Before World War II, he devised plans aimed against the Jewish and Polish populations in territories that were to be conquered by Nazi Germany. During the war he supported the ethnic cleansing policies of the Nazis and after the invasion of the Soviet Union, served as a contact officer with Nazi collaborators on the Eastern Front.
After the war, he served as Federal Minister for Displaced Persons, Refugees and Victims of War in the Second and Third Cabinets of Chancellor Konrad Adenauer from 1953 to 1960, and as a Member of the Bundestag from 1953 to 1961 and from 1963 to 1965, during which time he represented Hildesheim from 1957 to 1961. Oberländer initially represented the All-German Bloc/League of Expellees and Deprived of Rights and served as its chairman from 1954 to 1955. In 1956 he became a member of the Christian Democratic Union.
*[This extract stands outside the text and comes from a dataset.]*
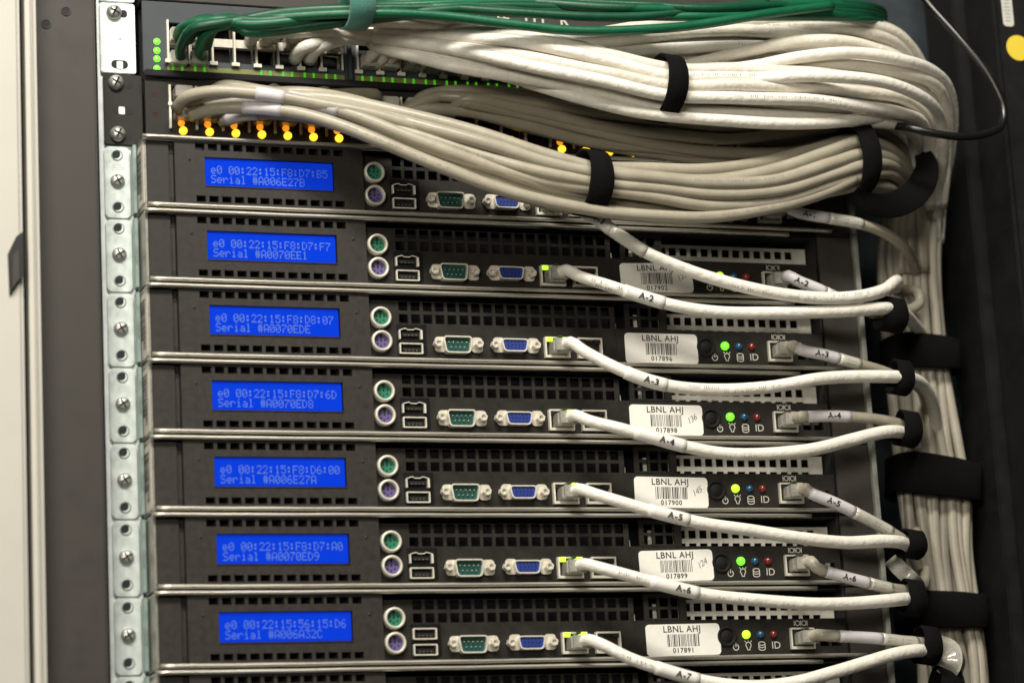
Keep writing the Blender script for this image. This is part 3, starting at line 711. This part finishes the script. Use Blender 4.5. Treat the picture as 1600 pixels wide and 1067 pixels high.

Before he entered federal politics, he served as a member of the Parliament of Bavaria from 1950 to 1953 and as Secretary of State for Refugee Affairs in the Bavarian Ministry of the Interior from 1951 to 1953.
Oberländer was born in Meiningen, Duchy of Saxe-Meiningen, part of the German Empire in 1905. At the age of 18, he participated in Adolf Hitler's Beer Hall Putsch in Munich, Bavaria, in 1923 during the existence of the Weimar Republic. After joining the Nazis in 1933, he became a senior SA commander and leader of an NSDAP district. Oberländer obtained a doctorate in Agricultural Sciences and wrote several books about the need for German intervention in the agricultural systems of Poland and the Soviet Union, which he considered "un-economic".